▸ SET EXERCISE:
Copy each line exactly. Leave nothing out.

========================================

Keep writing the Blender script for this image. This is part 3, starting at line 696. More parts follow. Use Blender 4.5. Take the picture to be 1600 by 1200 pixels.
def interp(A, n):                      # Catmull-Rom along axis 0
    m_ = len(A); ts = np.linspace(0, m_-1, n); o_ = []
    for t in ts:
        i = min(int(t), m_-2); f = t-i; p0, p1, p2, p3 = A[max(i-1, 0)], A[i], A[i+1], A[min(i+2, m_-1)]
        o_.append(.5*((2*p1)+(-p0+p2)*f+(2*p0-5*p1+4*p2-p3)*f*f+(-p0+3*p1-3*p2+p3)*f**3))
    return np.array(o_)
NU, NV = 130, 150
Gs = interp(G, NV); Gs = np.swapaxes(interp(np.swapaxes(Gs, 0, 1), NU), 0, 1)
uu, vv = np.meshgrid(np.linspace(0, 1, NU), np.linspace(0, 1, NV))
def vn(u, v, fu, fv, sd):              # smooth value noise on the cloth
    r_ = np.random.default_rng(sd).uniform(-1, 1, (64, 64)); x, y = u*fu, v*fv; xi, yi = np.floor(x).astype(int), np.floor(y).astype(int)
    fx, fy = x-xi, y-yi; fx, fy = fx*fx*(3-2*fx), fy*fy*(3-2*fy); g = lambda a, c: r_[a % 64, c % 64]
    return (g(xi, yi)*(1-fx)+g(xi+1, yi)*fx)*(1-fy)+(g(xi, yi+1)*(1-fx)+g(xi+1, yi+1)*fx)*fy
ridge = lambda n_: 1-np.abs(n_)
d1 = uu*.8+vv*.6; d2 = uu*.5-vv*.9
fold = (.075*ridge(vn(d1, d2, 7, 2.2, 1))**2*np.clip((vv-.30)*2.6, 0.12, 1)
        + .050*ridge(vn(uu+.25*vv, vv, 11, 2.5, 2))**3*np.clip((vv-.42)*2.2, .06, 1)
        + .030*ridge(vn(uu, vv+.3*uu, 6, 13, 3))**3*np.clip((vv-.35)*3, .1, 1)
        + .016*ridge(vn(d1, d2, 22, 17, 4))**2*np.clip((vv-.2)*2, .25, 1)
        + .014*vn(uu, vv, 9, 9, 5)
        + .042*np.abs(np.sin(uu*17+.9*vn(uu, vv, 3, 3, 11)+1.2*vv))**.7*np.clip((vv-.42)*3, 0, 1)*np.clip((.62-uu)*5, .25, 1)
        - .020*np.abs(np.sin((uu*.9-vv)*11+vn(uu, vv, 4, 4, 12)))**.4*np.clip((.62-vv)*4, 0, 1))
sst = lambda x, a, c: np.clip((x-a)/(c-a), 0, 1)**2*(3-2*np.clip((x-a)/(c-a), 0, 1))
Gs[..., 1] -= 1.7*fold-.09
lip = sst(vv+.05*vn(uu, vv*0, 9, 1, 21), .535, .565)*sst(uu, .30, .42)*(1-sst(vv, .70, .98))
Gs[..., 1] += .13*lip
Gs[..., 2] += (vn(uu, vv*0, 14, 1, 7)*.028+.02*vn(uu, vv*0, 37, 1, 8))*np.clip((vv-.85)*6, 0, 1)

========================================

▸ COMPLETE RESPONSE:
Keep writing the Blender script for this image. This is part 3, starting at line 696. More parts follow. Use Blender 4.5. Take the picture to be 1600 by 1200 pixels.
def interp(A, n):                      # Catmull-Rom along axis 0
    m_ = len(A); ts = np.linspace(0, m_-1, n); o_ = []
    for t in ts:
        i = min(int(t), m_-2); f = t-i; p0, p1, p2, p3 = A[max(i-1, 0)], A[i], A[i+1], A[min(i+2, m_-1)]
        o_.append(.5*((2*p1)+(-p0+p2)*f+(2*p0-5*p1+4*p2-p3)*f*f+(-p0+3*p1-3*p2+p3)*f**3))
    return np.array(o_)
NU, NV = 130, 150
Gs = interp(G, NV); Gs = np.swapaxes(interp(np.swapaxes(Gs, 0, 1), NU), 0, 1)
uu, vv = np.meshgrid(np.linspace(0, 1, NU), np.linspace(0, 1, NV))
def vn(u, v, fu, fv, sd):              # smooth value noise on the cloth
    r_ = np.random.default_rng(sd).uniform(-1, 1, (64, 64)); x, y = u*fu, v*fv; xi, yi = np.floor(x).astype(int), np.floor(y).astype(int)
    fx, fy = x-xi, y-yi; fx, fy = fx*fx*(3-2*fx), fy*fy*(3-2*fy); g = lambda a, c: r_[a % 64, c % 64]
    return (g(xi, yi)*(1-fx)+g(xi+1, yi)*fx)*(1-fy)+(g(xi, yi+1)*(1-fx)+g(xi+1, yi+1)*fx)*fy
ridge = lambda n_: 1-np.abs(n_)
d1 = uu*.8+vv*.6; d2 = uu*.5-vv*.9
fold = (.075*ridge(vn(d1, d2, 7, 2.2, 1))**2*np.clip((vv-.30)*2.6, 0.12, 1)
        + .050*ridge(vn(uu+.25*vv, vv, 11, 2.5, 2))**3*np.clip((vv-.42)*2.2, .06, 1)
        + .030*ridge(vn(uu, vv+.3*uu, 6, 13, 3))**3*np.clip((vv-.35)*3, .1, 1)
        + .016*ridge(vn(d1, d2, 22, 17, 4))**2*np.clip((vv-.2)*2, .25, 1)
        + .014*vn(uu, vv, 9, 9, 5)
        + .042*np.abs(np.sin(uu*17+.9*vn(uu, vv, 3, 3, 11)+1.2*vv))**.7*np.clip((vv-.42)*3, 0, 1)*np.clip((.62-uu)*5, .25, 1)
        - .020*np.abs(np.sin((uu*.9-vv)*11+vn(uu, vv, 4, 4, 12)))**.4*np.clip((.62-vv)*4, 0, 1))
sst = lambda x, a, c: np.clip((x-a)/(c-a), 0, 1)**2*(3-2*np.clip((x-a)/(c-a), 0, 1))
Gs[..., 1] -= 1.7*fold-.09
lip = sst(vv+.05*vn(uu, vv*0, 9, 1, 21), .535, .565)*sst(uu, .30, .42)*(1-sst(vv, .70, .98))
Gs[..., 1] += .13*lip
Gs[..., 2] += (vn(uu, vv*0, 14, 1, 7)*.028+.02*vn(uu, vv*0, 37, 1, 8))*np.clip((vv-.85)*6, 0, 1)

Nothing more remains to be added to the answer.